* Directions
Reproduce the full listing that appears beneath this instruction exactly.

* Dataset section
○ ○ ○ ○

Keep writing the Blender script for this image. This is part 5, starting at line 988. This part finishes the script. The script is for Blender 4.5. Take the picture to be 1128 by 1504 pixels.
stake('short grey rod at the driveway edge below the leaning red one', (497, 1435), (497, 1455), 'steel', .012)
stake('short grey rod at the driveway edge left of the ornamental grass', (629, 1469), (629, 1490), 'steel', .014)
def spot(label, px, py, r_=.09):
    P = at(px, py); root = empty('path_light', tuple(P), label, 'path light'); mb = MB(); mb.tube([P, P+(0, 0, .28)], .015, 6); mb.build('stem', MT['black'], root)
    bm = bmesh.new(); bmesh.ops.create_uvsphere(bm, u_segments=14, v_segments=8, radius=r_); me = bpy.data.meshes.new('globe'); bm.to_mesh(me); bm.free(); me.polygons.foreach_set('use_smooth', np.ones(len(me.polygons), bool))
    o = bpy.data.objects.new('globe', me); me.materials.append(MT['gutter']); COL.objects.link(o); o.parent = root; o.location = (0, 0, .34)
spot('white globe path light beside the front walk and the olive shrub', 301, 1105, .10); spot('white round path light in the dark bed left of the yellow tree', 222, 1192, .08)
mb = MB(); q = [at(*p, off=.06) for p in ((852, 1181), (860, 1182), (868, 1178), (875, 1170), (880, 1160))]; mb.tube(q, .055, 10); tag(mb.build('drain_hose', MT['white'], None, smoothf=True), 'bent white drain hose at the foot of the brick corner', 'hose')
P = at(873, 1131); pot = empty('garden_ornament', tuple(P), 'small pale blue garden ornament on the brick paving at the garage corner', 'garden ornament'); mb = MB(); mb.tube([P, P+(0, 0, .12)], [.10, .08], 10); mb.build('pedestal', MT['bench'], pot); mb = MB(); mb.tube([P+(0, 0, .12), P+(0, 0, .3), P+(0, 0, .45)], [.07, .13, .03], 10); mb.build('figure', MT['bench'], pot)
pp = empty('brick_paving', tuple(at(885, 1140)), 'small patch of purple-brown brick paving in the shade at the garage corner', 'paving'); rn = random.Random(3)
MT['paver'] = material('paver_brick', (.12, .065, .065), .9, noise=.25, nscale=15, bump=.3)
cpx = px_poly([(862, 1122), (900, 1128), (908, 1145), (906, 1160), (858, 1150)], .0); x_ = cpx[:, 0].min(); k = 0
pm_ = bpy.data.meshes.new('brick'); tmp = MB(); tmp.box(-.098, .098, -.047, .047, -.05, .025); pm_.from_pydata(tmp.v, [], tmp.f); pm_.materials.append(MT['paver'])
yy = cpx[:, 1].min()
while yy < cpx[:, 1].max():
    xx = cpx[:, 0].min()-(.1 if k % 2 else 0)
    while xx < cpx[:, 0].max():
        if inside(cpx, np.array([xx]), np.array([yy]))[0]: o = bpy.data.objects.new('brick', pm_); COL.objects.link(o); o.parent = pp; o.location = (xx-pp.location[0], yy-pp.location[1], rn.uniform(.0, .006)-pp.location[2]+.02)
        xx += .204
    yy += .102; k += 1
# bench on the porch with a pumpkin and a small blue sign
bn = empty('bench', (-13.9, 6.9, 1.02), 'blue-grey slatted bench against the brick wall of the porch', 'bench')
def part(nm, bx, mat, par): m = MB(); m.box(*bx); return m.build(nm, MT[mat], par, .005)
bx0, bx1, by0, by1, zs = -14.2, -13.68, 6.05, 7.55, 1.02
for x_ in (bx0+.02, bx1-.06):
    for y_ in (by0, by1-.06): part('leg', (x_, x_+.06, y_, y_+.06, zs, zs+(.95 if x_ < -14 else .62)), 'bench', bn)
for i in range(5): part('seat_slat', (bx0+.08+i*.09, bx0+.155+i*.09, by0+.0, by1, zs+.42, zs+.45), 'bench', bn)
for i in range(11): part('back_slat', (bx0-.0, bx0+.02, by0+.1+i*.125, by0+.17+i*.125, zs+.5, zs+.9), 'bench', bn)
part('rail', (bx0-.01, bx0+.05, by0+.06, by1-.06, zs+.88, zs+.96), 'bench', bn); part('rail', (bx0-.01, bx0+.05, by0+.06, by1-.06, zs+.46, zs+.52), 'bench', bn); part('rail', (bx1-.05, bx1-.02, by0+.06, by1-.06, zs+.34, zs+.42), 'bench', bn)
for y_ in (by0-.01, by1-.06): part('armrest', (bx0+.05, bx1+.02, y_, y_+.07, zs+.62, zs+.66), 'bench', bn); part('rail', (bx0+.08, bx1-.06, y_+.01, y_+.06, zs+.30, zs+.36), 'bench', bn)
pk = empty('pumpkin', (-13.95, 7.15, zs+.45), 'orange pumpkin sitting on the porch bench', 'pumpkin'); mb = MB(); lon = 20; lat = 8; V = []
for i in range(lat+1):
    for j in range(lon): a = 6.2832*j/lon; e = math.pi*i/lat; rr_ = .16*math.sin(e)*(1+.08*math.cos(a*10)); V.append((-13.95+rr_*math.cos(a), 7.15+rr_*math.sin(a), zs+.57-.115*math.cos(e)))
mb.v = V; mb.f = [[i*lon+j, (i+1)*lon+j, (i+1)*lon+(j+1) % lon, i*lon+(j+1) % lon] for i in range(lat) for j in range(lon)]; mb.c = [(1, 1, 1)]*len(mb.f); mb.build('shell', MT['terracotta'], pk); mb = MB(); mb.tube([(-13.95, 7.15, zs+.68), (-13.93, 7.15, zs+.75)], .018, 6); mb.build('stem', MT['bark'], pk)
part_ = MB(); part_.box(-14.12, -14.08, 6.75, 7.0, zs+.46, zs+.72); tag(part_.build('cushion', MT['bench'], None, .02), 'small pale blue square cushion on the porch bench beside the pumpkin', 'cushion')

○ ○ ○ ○

* Finished task
Keep writing the Blender script for this image. This is part 5, starting at line 988. This part finishes the script. The script is for Blender 4.5. Take the picture to be 1128 by 1504 pixels.
stake('short grey rod at the driveway edge below the leaning red one', (497, 1435), (497, 1455), 'steel', .012)
stake('short grey rod at the driveway edge left of the ornamental grass', (629, 1469), (629, 1490), 'steel', .014)
def spot(label, px, py, r_=.09):
    P = at(px, py); root = empty('path_light', tuple(P), label, 'path light'); mb = MB(); mb.tube([P, P+(0, 0, .28)], .015, 6); mb.build('stem', MT['black'], root)
    bm = bmesh.new(); bmesh.ops.create_uvsphere(bm, u_segments=14, v_segments=8, radius=r_); me = bpy.data.meshes.new('globe'); bm.to_mesh(me); bm.free(); me.polygons.foreach_set('use_smooth', np.ones(len(me.polygons), bool))
    o = bpy.data.objects.new('globe', me); me.materials.append(MT['gutter']); COL.objects.link(o); o.parent = root; o.location = (0, 0, .34)
spot('white globe path light beside the front walk and the olive shrub', 301, 1105, .10); spot('white round path light in the dark bed left of the yellow tree', 222, 1192, .08)
mb = MB(); q = [at(*p, off=.06) for p in ((852, 1181), (860, 1182), (868, 1178), (875, 1170), (880, 1160))]; mb.tube(q, .055, 10); tag(mb.build('drain_hose', MT['white'], None, smoothf=True), 'bent white drain hose at the foot of the brick corner', 'hose')
P = at(873, 1131); pot = empty('garden_ornament', tuple(P), 'small pale blue garden ornament on the brick paving at the garage corner', 'garden ornament'); mb = MB(); mb.tube([P, P+(0, 0, .12)], [.10, .08], 10); mb.build('pedestal', MT['bench'], pot); mb = MB(); mb.tube([P+(0, 0, .12), P+(0, 0, .3), P+(0, 0, .45)], [.07, .13, .03], 10); mb.build('figure', MT['bench'], pot)
pp = empty('brick_paving', tuple(at(885, 1140)), 'small patch of purple-brown brick paving in the shade at the garage corner', 'paving'); rn = random.Random(3)
MT['paver'] = material('paver_brick', (.12, .065, .065), .9, noise=.25, nscale=15, bump=.3)
cpx = px_poly([(862, 1122), (900, 1128), (908, 1145), (906, 1160), (858, 1150)], .0); x_ = cpx[:, 0].min(); k = 0
pm_ = bpy.data.meshes.new('brick'); tmp = MB(); tmp.box(-.098, .098, -.047, .047, -.05, .025); pm_.from_pydata(tmp.v, [], tmp.f); pm_.materials.append(MT['paver'])
yy = cpx[:, 1].min()
while yy < cpx[:, 1].max():
    xx = cpx[:, 0].min()-(.1 if k % 2 else 0)
    while xx < cpx[:, 0].max():
        if inside(cpx, np.array([xx]), np.array([yy]))[0]: o = bpy.data.objects.new('brick', pm_); COL.objects.link(o); o.parent = pp; o.location = (xx-pp.location[0], yy-pp.location[1], rn.uniform(.0, .006)-pp.location[2]+.02)
        xx += .204
    yy += .102; k += 1
# bench on the porch with a pumpkin and a small blue sign
bn = empty('bench', (-13.9, 6.9, 1.02), 'blue-grey slatted bench against the brick wall of the porch', 'bench')
def part(nm, bx, mat, par): m = MB(); m.box(*bx); return m.build(nm, MT[mat], par, .005)
bx0, bx1, by0, by1, zs = -14.2, -13.68, 6.05, 7.55, 1.02
for x_ in (bx0+.02, bx1-.06):
    for y_ in (by0, by1-.06): part('leg', (x_, x_+.06, y_, y_+.06, zs, zs+(.95 if x_ < -14 else .62)), 'bench', bn)
for i in range(5): part('seat_slat', (bx0+.08+i*.09, bx0+.155+i*.09, by0+.0, by1, zs+.42, zs+.45), 'bench', bn)
for i in range(11): part('back_slat', (bx0-.0, bx0+.02, by0+.1+i*.125, by0+.17+i*.125, zs+.5, zs+.9), 'bench', bn)
part('rail', (bx0-.01, bx0+.05, by0+.06, by1-.06, zs+.88, zs+.96), 'bench', bn); part('rail', (bx0-.01, bx0+.05, by0+.06, by1-.06, zs+.46, zs+.52), 'bench', bn); part('rail', (bx1-.05, bx1-.02, by0+.06, by1-.06, zs+.34, zs+.42), 'bench', bn)
for y_ in (by0-.01, by1-.06): part('armrest', (bx0+.05, bx1+.02, y_, y_+.07, zs+.62, zs+.66), 'bench', bn); part('rail', (bx0+.08, bx1-.06, y_+.01, y_+.06, zs+.30, zs+.36), 'bench', bn)
pk = empty('pumpkin', (-13.95, 7.15, zs+.45), 'orange pumpkin sitting on the porch bench', 'pumpkin'); mb = MB(); lon = 20; lat = 8; V = []
for i in range(lat+1):
    for j in range(lon): a = 6.2832*j/lon; e = math.pi*i/lat; rr_ = .16*math.sin(e)*(1+.08*math.cos(a*10)); V.append((-13.95+rr_*math.cos(a), 7.15+rr_*math.sin(a), zs+.57-.115*math.cos(e)))
mb.v = V; mb.f = [[i*lon+j, (i+1)*lon+j, (i+1)*lon+(j+1) % lon, i*lon+(j+1) % lon] for i in range(lat) for j in range(lon)]; mb.c = [(1, 1, 1)]*len(mb.f); mb.build('shell', MT['terracotta'], pk); mb = MB(); mb.tube([(-13.95, 7.15, zs+.68), (-13.93, 7.15, zs+.75)], .018, 6); mb.build('stem', MT['bark'], pk)
part_ = MB(); part_.box(-14.12, -14.08, 6.75, 7.0, zs+.46, zs+.72); tag(part_.build('cushion', MT['bench'], None, .02), 'small pale blue square cushion on the porch bench beside the pumpkin', 'cushion')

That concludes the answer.